As political history, the volume is almost equally successful. On the origins of the war, the most interesting suggestion, to my mind, is the idea that we need to take a long view and see Europe between the 1520s and the 1640s as an unstable system in which ‘confessional and political advantage seldom totally coincided.’ In the third chapter, the onward march of the narrative comes to a temporary halt so that three contributors can make their analysis of ‘the practice of absolutism’, the Habsburg system of government and the policies of the Emperor Ferdinand II. The concluding section is a direct assault on the conventional view of the futility of the war. Far from failing to solve problems, so Parker argues, ‘the war in fact settled the affairs of Germany in such a way that neither religion nor Habsburg imperialism ever produced another major conflict there.’ But at what a price!

Rather less successful is the treatment of the religious aspect of the war, which does not seem to interest Parker very much. It is interesting to learn that Wallenstein once tried to persuade the city of Magdeburg that ‘this is not a war of religion in any way,’ but such incidental comments are no real substitute for a sustained discussion of the place of religion in the long and bitter conflict. It is doubtless a little simple-minded to ask (as so many examination questions have done over the years), ‘Was the Thirty Years’ War a religious war or not?’ but it is surely impossible to understand what happened, at least in the 1620s, without taking religious ideals, convictions and hatreds more seriously than anyone takes them (or helps the reader to take them) in this volume. It might also be worth asking the question, for whom the war was religious: whether or not ordinary people took the religious element in the struggle more seriously than many of their rulers did, and whether or not they were as intensely involved in this struggle as some had been in the religious wars in France.

We do not in fact hear the voices of the people very often in these pages. The crowd bursts onto the stage only once, with the revolt of the peasants of Upper Austria in 1626. They carried black flags bearing a skull and the words ‘It must be,’ because, as Wedgwood remarks, they knew that ‘the revolt would probably mean death for its leaders, whether they won or lost.’ However, neither she nor Gerhard Benecke, in the brief space allotted to him in the Parker volume, tells us whether the revolt was primarily a Protestant protest against the policies of a Catholic duke, or whether it expressed other kinds of grievance.
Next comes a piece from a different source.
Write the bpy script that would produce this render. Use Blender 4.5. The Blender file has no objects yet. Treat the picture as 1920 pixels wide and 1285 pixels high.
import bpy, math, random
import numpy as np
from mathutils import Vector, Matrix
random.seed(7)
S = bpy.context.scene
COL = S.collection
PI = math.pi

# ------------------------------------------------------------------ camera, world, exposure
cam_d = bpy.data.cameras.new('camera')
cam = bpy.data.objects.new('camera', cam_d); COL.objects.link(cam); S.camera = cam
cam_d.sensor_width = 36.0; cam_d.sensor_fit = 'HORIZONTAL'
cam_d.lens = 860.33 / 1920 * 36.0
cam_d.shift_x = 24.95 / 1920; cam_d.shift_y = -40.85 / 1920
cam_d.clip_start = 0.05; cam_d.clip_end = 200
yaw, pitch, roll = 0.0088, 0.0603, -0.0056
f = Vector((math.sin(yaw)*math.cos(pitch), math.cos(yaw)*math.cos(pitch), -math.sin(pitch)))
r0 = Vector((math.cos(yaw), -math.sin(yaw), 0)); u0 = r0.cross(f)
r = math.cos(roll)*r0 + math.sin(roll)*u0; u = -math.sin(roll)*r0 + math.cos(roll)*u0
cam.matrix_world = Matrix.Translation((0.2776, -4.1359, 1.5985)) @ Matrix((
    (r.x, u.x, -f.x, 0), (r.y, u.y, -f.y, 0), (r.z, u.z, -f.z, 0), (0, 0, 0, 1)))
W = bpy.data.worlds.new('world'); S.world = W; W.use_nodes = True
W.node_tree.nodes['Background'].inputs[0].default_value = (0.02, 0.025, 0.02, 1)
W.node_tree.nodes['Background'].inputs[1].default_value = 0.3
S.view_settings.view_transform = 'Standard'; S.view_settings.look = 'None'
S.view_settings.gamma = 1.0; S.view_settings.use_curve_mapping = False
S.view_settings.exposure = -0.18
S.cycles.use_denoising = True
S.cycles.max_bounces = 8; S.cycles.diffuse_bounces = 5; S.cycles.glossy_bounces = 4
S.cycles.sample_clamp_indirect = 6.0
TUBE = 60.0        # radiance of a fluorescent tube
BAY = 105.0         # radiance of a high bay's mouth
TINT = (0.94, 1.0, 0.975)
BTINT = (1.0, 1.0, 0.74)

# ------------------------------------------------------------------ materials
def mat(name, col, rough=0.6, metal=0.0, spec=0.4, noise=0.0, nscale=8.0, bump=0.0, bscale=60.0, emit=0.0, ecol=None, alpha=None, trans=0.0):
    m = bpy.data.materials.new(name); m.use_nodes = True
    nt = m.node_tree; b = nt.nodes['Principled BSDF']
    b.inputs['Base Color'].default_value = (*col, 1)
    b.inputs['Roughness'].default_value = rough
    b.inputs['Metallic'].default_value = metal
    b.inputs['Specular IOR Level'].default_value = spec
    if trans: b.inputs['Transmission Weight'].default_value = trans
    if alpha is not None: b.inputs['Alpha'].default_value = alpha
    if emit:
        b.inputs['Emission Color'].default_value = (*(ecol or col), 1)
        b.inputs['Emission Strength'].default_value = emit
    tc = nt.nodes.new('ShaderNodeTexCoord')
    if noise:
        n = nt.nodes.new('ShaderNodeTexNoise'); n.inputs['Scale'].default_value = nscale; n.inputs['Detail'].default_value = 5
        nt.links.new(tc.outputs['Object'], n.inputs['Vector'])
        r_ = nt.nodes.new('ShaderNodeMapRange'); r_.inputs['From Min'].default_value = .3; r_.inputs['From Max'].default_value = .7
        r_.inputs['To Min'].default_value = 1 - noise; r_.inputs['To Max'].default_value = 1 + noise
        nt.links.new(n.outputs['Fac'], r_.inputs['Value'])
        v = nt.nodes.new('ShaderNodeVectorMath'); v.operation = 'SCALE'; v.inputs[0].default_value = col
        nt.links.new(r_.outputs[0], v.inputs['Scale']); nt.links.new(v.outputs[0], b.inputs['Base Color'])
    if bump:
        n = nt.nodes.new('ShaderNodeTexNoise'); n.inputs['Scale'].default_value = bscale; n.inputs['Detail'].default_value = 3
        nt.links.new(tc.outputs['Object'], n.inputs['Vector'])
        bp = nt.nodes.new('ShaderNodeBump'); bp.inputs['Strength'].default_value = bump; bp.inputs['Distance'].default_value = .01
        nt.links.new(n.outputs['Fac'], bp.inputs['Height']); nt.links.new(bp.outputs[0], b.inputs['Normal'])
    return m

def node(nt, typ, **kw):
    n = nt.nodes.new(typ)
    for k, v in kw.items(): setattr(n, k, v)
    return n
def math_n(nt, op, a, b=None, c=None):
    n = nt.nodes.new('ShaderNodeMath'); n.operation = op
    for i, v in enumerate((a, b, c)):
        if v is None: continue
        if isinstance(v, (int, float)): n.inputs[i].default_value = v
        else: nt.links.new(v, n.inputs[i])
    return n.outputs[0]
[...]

Occasionally one catches a glimpse of a face in the crowd, or hears the sound of an individual voice. In her book, Wedgwood quoted from one of the German peasant diaries which survive from this period, and deserve further study in themselves – that of Hartich Sierk of North Ditmarsh: ‘God send that there may be an end at last; God send that there may be peace again. God in Heaven send us peace.’ Parker himself refers more than once to the war memoirs of an English mercenary, Captain Sydnam Poyntz (there seems to have been no equivalent of Rifleman Harris in this war, not even in the ranks of the Swedes, despite the literacy campaign conducted by the Church in that country). In the few pages which are all he has been allocated to deal with the vast subject of ‘the war and German society’, Christopher Friedrichs mentions the diary of Hans Heberle, a shoemaker from a village near Ulm, but he hasn’t the space for quotations, or indeed anything more than a summary of the problems involved in assessing the damage done by thirty years of fighting, killing and looting. For the social history of the war the reader must look elsewhere, to Polisensky’s micro-history of Zlin or to Hubert Langer’s lively survey, The Thirty Years’ War (1978), which ranges from the business of raising armies to the image of the war in newspapers and in the arts. Ultimately, Parker seems to agree with Wedgwood that the history of the war is fundamentally the history of those individuals who were in a position to take decisions. The challenge to which he does not respond is that of revealing the cultural and social factors which were at work at this level too – of seeing the social in the political.

All the same, the book which the team has produced is the best as well as the most up-to-date introduction to the war and indeed to the period in which it occurred, incorporating as it does so much new research. Given the lack of studies in English on King Christian IV of Denmark, an able ruler and an interesting personality – condemned, it seems, to play second fiddle for all eternity to his more glamorous rival Gustav Adolf – the pages by E. Ladewig Petersen on the king’s policies and his legendary ‘ten barrels of gold’ are particularly welcome.

The volume is well turned out, with a useful chronology, maps, tables, an excellent index, 24 well-chosen illustrations, and a bibliographical essay which refers to contributions in nine languages. It makes an obvious starting-point for future research, and given the high level of competence and the pan-European viewpoint, is bound to be translated into a number of European languages. Even the spelling of names is generally satisfactory, though it does seem odd to refer to ‘Bratislava’ as a city in ‘Hungary’, to allow ‘Bethlen Gabor’ to be succeeded by ‘George Rakoczi’, or, given the principle of using ‘the form generally preferred by the particular place’, to write ‘Zengg’ and ‘Elbing’ rather than ‘Senj’ and ‘Elblag’. The style, as in other collaborative works, is somewhat impersonal; even Michael Roberts, the one writer who is in the same class as C.V. Wedgwood, is not quite his usual epigrammatic self on this occasion. Although the book is always clear and often vigorous, I can’t help missing Wedgwood’s imaginative power, her ability to move the reader, her sense of tragedy.